For me as a leader in this congregation, it has been exciting to see the folks that God has blown our way, impelled by that Spirit Breath of God. To me, it’s amazing that many of the volunteers making these quilts that you see all around you, thick as a cloud of quail, are not members or attenders here at Immanuel, yet they come week after week to produce these quilts that will serve the needs of refugees and those with no belongings to their name around the world. It’s a sign of God’s providing that on God’s Work, Our Hands day God blew a flock of willing people to assemble even more quilts, helping create a superabundance of 160 quilts, more than we have ever blessed in one year. The same is true each month as I walk into the kitchen on Café Immanuel Sunday to see that many of the hands making and serving breakfast to our neighbors are not members of Immanuel—and include a Buddhist family, a Jewish man, a Muslim woman, and people with no particular religious affiliation. God does not believe in limiting the work to “the usual suspects.” God provides in unexpected ways.

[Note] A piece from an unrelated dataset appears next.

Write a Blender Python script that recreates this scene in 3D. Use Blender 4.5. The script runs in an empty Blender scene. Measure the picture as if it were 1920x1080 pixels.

If we’re looking for God’s providing, we have to look beyond the categories of insider/outsider. God’s Spirit is poured out and empowers all kinds of people we probably aren’t even considering as helpers in this work God has given us. God is providing in ways we simply don’t expect. So, next time you’re complaining that there aren’t enough people to do the work we’ve been given, that we’re too small a congregation to dream big, stop for a moment, look around, feel the wind of the Spirit blowing, and look to see who God has blown our direction to help who we haven’t even been thinking to ask to work alongside us.

We are on a trek, just like the Children of Israel. The trek can be daunting, wearying, discouraging at times. We look back to “glory days” and long to go back to a past that we imagine to be better. But God calls us to be present in the moment, and calls us to trust that God will provide, and is already providing, in ways that meet the need. God will pour out the Spirit on unexpected people to provide the leadership and the willing workers. Feel that breeze blowing? That’s God’s Spirit, blowing in what we need. Thanks be to God.